Data records >>

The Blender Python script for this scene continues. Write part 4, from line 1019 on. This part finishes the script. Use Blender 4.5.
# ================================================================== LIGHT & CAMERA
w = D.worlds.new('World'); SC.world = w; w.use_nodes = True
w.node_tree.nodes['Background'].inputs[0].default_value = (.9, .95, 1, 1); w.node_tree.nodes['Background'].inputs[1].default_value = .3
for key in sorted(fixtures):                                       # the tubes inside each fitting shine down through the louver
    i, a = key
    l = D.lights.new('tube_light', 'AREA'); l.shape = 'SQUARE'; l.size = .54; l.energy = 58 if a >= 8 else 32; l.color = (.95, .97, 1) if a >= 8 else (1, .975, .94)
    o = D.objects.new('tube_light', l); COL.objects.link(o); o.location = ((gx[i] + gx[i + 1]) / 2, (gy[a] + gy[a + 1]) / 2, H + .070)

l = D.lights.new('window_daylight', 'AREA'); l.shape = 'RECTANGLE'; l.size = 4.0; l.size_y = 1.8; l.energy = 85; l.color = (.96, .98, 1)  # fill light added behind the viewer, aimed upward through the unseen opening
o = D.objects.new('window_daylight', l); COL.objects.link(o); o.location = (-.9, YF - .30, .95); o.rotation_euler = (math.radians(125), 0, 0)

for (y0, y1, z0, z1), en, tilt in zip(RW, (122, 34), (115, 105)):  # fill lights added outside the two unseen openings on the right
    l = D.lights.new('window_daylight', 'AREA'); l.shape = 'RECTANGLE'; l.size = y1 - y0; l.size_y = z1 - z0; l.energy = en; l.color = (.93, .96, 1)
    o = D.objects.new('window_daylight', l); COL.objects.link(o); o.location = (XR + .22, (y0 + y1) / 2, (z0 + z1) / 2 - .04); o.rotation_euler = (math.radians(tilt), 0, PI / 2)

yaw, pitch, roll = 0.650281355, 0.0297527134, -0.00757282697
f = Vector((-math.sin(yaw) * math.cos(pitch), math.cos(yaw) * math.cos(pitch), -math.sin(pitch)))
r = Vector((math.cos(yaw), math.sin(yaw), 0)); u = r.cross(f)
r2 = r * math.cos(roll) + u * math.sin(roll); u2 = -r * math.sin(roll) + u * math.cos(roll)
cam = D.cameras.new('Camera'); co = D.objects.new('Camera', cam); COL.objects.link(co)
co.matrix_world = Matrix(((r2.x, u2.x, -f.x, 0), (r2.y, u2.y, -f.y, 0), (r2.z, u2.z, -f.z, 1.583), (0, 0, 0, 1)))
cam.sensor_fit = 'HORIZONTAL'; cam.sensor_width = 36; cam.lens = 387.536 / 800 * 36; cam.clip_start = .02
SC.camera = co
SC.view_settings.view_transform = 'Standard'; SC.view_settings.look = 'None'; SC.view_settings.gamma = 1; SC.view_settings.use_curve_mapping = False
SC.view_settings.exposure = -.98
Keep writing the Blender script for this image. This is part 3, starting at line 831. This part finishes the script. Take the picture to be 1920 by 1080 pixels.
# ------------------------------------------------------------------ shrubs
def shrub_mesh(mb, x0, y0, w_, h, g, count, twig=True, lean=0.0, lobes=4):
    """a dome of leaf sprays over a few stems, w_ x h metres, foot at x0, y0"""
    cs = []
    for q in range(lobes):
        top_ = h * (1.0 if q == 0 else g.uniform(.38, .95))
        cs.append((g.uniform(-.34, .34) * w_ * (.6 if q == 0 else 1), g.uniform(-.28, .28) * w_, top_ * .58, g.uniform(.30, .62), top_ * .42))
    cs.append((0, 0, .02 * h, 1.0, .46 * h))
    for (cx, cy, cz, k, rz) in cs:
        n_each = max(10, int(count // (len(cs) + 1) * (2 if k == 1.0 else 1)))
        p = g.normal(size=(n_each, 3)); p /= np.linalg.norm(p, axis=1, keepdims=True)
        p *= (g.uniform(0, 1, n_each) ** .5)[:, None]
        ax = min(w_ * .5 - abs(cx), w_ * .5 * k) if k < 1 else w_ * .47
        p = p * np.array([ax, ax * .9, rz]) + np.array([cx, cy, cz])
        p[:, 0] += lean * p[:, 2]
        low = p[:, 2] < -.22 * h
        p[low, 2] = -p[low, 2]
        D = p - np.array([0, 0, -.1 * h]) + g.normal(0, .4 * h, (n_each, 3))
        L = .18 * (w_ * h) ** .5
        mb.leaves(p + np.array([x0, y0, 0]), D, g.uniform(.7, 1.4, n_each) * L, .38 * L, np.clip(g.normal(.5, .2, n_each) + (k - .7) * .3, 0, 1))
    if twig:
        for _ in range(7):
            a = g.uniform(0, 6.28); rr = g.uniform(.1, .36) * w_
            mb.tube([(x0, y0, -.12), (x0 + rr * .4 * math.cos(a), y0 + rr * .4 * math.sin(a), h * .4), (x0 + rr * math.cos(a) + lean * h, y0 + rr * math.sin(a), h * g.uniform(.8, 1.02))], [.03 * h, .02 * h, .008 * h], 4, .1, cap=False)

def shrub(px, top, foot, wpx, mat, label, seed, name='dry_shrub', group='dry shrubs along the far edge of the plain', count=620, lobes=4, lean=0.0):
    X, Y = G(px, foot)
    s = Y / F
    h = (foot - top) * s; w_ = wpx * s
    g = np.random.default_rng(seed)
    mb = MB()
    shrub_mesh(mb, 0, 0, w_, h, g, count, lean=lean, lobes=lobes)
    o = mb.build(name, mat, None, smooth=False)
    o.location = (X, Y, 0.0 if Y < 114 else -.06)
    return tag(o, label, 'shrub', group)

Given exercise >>
Extract, verbatim, the lines from the one containing "Keep writing the" through the last line of the listing above.

Correct answer >>
Keep writing the Blender script for this image. This is part 3, starting at line 831. This part finishes the script. Take the picture to be 1920 by 1080 pixels.
# ------------------------------------------------------------------ shrubs
def shrub_mesh(mb, x0, y0, w_, h, g, count, twig=True, lean=0.0, lobes=4):
    """a dome of leaf sprays over a few stems, w_ x h metres, foot at x0, y0"""
    cs = []
    for q in range(lobes):
        top_ = h * (1.0 if q == 0 else g.uniform(.38, .95))
        cs.append((g.uniform(-.34, .34) * w_ * (.6 if q == 0 else 1), g.uniform(-.28, .28) * w_, top_ * .58, g.uniform(.30, .62), top_ * .42))
    cs.append((0, 0, .02 * h, 1.0, .46 * h))
    for (cx, cy, cz, k, rz) in cs:
        n_each = max(10, int(count // (len(cs) + 1) * (2 if k == 1.0 else 1)))
        p = g.normal(size=(n_each, 3)); p /= np.linalg.norm(p, axis=1, keepdims=True)
        p *= (g.uniform(0, 1, n_each) ** .5)[:, None]
        ax = min(w_ * .5 - abs(cx), w_ * .5 * k) if k < 1 else w_ * .47
        p = p * np.array([ax, ax * .9, rz]) + np.array([cx, cy, cz])
        p[:, 0] += lean * p[:, 2]
        low = p[:, 2] < -.22 * h
        p[low, 2] = -p[low, 2]
        D = p - np.array([0, 0, -.1 * h]) + g.normal(0, .4 * h, (n_each, 3))
        L = .18 * (w_ * h) ** .5
        mb.leaves(p + np.array([x0, y0, 0]), D, g.uniform(.7, 1.4, n_each) * L, .38 * L, np.clip(g.normal(.5, .2, n_each) + (k - .7) * .3, 0, 1))
    if twig:
        for _ in range(7):
            a = g.uniform(0, 6.28); rr = g.uniform(.1, .36) * w_
            mb.tube([(x0, y0, -.12), (x0 + rr * .4 * math.cos(a), y0 + rr * .4 * math.sin(a), h * .4), (x0 + rr * math.cos(a) + lean * h, y0 + rr * math.sin(a), h * g.uniform(.8, 1.02))], [.03 * h, .02 * h, .008 * h], 4, .1, cap=False)

def shrub(px, top, foot, wpx, mat, label, seed, name='dry_shrub', group='dry shrubs along the far edge of the plain', count=620, lobes=4, lean=0.0):
    X, Y = G(px, foot)
    s = Y / F
    h = (foot - top) * s; w_ = wpx * s
    g = np.random.default_rng(seed)
    mb = MB()
    shrub_mesh(mb, 0, 0, w_, h, g, count, lean=lean, lobes=lobes)
    o = mb.build(name, mat, None, smooth=False)
    o.location = (X, Y, 0.0 if Y < 114 else -.06)
    return tag(o, label, 'shrub', group)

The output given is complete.